Want China Times, CNA 2014-04-28
The Ma Ying-jeou administration and the ruling Kuomintang (KMT) agreed Sunday to halt construction of the country's controversial fourth nuclear power plant with immediate effect.
Anti-nuclear activists rally in front of the Taipei Main Station to urge the government to stop the construction of the fourth nuclear power plant, Apr. 27. (Photo/ Wang Chin-ho) |
The Ma Ying-jeou administration and the ruling Kuomintang (KMT) agreed Sunday to halt construction of the country's controversial fourth nuclear power plant with immediate effect.
Construction
of the plant's nearly completed No. 1 and No. 2 reactors will be halted. The
No. 1 reactor, which is currently undergoing safety inspections, will not be
brought online once the inspections are complete, announced Fan Chiang Tai-chi,
head of the KMT's Culture and Communication Committee.
The
Executive Yuan, the country's cabinet, has also promised to convene a national
energy conference as soon as possible "to ensure there will be no cause
for worry over future power supplies," he said.
The
two-point consensus was reached during a two-hour meeting among president Ma
Ying-jeou, who doubles as KMT chairman, premier Jiang Yi-huah and KMT mayors
and magistrates, including Taipei mayor Hau Lung-bin, New Taipei mayor Eric Chu
and Taichung mayor Jason Hu.
Shortly
after the meeting, the premier visited a church in Taipei where former
Democratic Progressive Party (DPP) chairman Lin Yi-hsiung was staging a hunger
strike to protest the plant. Jiang asked the pastor of the church to deliver
the two-point consensus to Lin, who has been declining to receive visitors
during his fast.
Whether the
plant will be put into operation in the future will be decided by a national
referendum, Fan Chiang said, adding that the timetable for the referendum
should be decided by the public.
As for
whether the KMT will agree to relax the threshold for the referendum, Fan
Chiang said the issue is "not a part of the conclusion" of the
meeting, although the participants gave their own opinions on it.
In the
meeting, New Taipei's Chu told Ma he does not have confidence in the current
fourth nuclear plant, said Lin Chieh-yu, head of New Taipei city's Information
Department.
Even so,
Lin said, the New Taipei mayor does not support a DPP-proposed special referendum
statute solely for the plant and believes that discussions should return to the
revision of the Referendum Act.
Chu told Ma
that Taiwan's Referendum Act is stricter than international standards and has
room for adjustment, Lin said.
The DPP proposed
the special statute April 21 to bypass the current Referendum Act, which was
put into force in 2006. The act requires the participation of more than half of
Taiwan's eligible voters for a referendum to be valid.
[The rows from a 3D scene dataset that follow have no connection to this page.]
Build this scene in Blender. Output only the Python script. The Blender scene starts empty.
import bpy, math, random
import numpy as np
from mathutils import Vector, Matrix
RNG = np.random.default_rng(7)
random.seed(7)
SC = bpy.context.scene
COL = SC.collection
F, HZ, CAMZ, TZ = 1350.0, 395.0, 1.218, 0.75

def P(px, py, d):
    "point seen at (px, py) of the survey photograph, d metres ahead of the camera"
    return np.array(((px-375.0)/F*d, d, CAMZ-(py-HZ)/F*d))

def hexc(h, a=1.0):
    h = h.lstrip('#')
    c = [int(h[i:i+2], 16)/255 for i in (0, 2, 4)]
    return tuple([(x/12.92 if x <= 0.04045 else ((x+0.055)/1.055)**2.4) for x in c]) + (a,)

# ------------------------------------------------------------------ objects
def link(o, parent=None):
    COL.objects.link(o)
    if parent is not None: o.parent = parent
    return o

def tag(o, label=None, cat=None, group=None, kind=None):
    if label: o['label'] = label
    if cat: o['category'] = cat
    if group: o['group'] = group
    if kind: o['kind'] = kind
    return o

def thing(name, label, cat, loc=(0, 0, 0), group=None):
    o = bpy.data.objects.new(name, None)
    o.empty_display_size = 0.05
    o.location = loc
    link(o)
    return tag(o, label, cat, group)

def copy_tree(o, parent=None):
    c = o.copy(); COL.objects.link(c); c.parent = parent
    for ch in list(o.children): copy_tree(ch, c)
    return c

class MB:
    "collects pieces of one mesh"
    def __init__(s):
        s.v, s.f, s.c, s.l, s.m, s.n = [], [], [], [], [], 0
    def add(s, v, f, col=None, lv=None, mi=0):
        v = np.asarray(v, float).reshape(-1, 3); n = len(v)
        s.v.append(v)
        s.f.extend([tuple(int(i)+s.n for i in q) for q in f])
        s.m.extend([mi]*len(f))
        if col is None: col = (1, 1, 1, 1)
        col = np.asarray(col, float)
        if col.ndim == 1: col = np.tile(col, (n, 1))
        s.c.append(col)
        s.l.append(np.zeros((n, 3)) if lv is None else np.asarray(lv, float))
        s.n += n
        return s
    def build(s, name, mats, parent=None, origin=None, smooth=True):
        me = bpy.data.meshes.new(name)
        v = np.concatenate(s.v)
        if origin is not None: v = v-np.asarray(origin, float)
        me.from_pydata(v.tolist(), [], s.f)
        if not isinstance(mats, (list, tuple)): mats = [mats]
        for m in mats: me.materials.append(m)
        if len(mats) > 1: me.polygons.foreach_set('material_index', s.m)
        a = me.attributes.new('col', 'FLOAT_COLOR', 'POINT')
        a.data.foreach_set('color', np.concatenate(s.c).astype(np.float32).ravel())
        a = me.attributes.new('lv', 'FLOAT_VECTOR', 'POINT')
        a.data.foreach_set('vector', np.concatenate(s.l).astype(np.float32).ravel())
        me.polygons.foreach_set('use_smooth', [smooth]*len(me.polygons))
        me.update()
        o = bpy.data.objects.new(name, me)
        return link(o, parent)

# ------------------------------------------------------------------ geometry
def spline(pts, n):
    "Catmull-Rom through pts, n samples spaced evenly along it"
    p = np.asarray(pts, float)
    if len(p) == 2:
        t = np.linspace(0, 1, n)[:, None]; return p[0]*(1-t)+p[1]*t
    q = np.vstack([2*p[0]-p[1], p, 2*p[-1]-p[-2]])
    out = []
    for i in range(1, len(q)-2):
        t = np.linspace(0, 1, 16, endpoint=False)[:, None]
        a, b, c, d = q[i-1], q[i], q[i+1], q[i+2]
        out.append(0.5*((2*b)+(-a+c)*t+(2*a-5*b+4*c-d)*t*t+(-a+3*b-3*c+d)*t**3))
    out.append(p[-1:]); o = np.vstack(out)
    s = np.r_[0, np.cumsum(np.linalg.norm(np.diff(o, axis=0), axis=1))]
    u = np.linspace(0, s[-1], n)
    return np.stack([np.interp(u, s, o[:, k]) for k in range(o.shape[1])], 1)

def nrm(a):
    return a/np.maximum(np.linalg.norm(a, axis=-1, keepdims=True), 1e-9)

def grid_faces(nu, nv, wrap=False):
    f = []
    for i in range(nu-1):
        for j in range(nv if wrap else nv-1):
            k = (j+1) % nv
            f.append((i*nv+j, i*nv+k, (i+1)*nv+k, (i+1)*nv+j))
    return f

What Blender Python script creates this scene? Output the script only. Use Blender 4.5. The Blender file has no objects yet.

Because of this
threshold, six referendums that have been held so far on various issues have
all failed to pass the barricade.
Other KMT
mayors and magistrates, including Taichung's Hu, declined to offer their
individual opinions on the issue after Sunday's meeting.
DPP
chairman Su Tseng-chang said earlier that day that his party is changing its
proposal for the special referendum statute to make the validity threshold
"a yes vote by at least 25% of the total number of (adult) citizens in
Taiwan."
This means
that the proposed referendum to scrap the project would pass as long as 25% of
all Taiwanese citizens of voting age, or nearly 5 million people, cast a yes
vote.
Many saw
the Sunday meeting as a change in attitude of Ma on the fourth nuclear plant,
although some in the KMT believe that the results of the meeting were
consistent with the party's previous stance.